前日にも、朝からいろんなスタッフに付き合ってもらって、
最後の追い込みを行いました。
試験当日も、テストが始まる瞬間まで、
とにかくできることをやりました。
そして、試験本番・・・
もう、目の前の一問一問に、愚直に向き合いました。
試験当日まで、まだまだやれることはあったのかもしれません。
それでも、精一杯、やり切った。
たくさんの人の支えられ、お世話になった。
「自分がこれまで積み上げてきたすべてをぶつけよう」
そう思って、試験に臨みました。
そして、結果は・・・
「不合格」でした。
でも、悲観的にはなりませんでした。
「最後に出しきれなかったのは、これから先、
自分が乗り越えるべきテーマなんだろう」
「出し切れなかったからこそ、大学でもっと成長できる!」
むしろ、不合格をきっかけに、もっと成長できると思えました。
「まだまだ自分は、こんなもんじゃない」
そう背中を押されているようにも感じたのです。
すべての試験を受け終わり、僕は実家へ帰りました。
「今まで支えてくれて、ありがとう」
「ミスターステップアップで学んだことを、少しでも体現したい」
1年間お世話になった方々への感謝を込めて、
家の中を掃除していたのです。
すると、一通の封筒が届きます。
それは、落ちたはずの摂南大学の「補欠合格」の通知でした。
こうして合格したのが、僕の進学する「摂南大学」です。
まさか自分が大学生になれるなんて、思ってもみませんでした。
でも、YouTubeで見たよなたんの言葉に奮い立たされ、
「この塾なら大丈夫!」という直感に従って、
本気で勉強に取り組んで本当に良かったと思います。
こんな1年間を味わえるなんて、想像もしていませんでした。
今、振り返って思います。
小学生レベルの学力から初めて、
そんな僕でも大学へ合格できるんだから、
人は誰だって変われる。
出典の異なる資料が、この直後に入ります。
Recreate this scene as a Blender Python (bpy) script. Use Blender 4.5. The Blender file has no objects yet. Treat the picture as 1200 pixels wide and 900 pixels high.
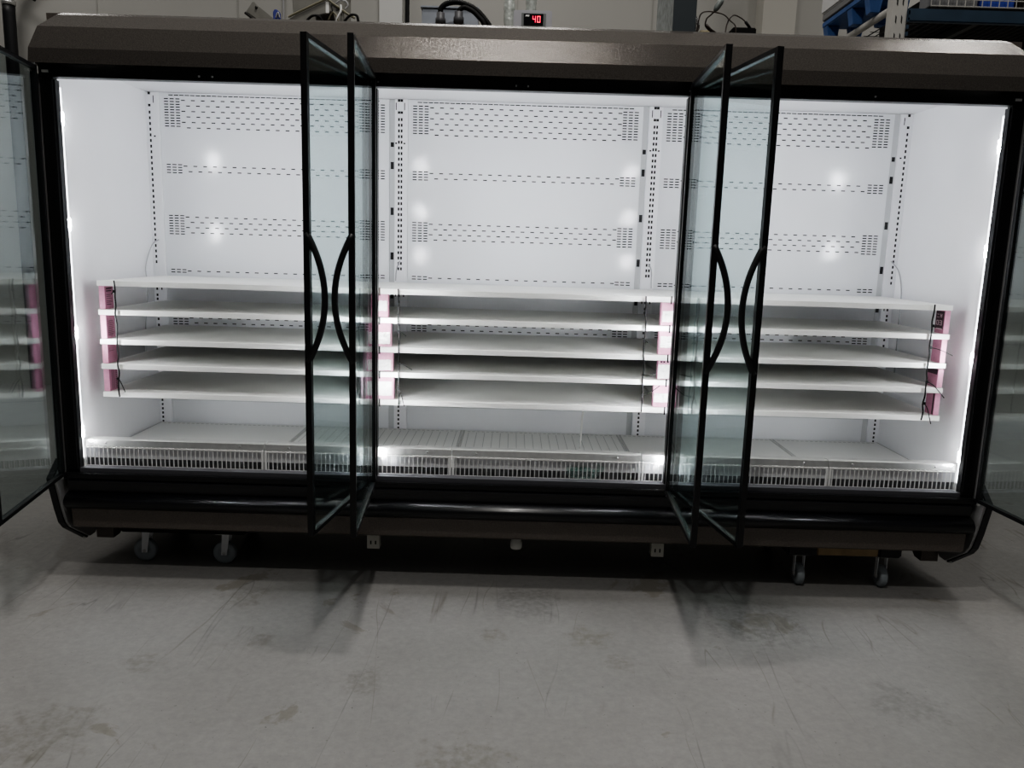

成長できる。
本気になれば、できないことなんてないんだと。
高校の時、僕は友達の一言に絶望しました。
けれど、そのおかげで、ミスターステップアップと出会い、
かけがえのない1年間を過ごすことができました。
「あの時、絶望させてくれてありがとう」
心の底からそう思います。
この文章を読んでくださっている方の中には、
大学へ行くなんて、想像できないような人もいるかもしれません。
でも、こうも思います。
空っぽだからこそ、先生にすべてを預けられる。
すべてを預けられるから、
自分一人では到底成し遂げられない〝奇跡〟を味わうことができる。
この1年間、僕はミスターステップアップで、
バカだからこそ味わえる奇跡を体感しました。
「自分のすべてを預けられる人」との出会いに恵まれ、
これから先の人生で何が起こっても
乗り越えられる生きる知恵を教えていただきました。
〝山中の賊を破るは易く、心中の賊を破るは難し〟
僕は、村田先生からこの言葉を頂きましたが、
心中の賊を破るために一番必要なのは、
「自分のすべてを預けられる誰か」との出会いなのだと今は思います。
これから大学へ言っても、
ミスターステップアップで教えていただいたことを胸に、
一生、成長し続けていきます。
本当に1年間、ありがとうございました。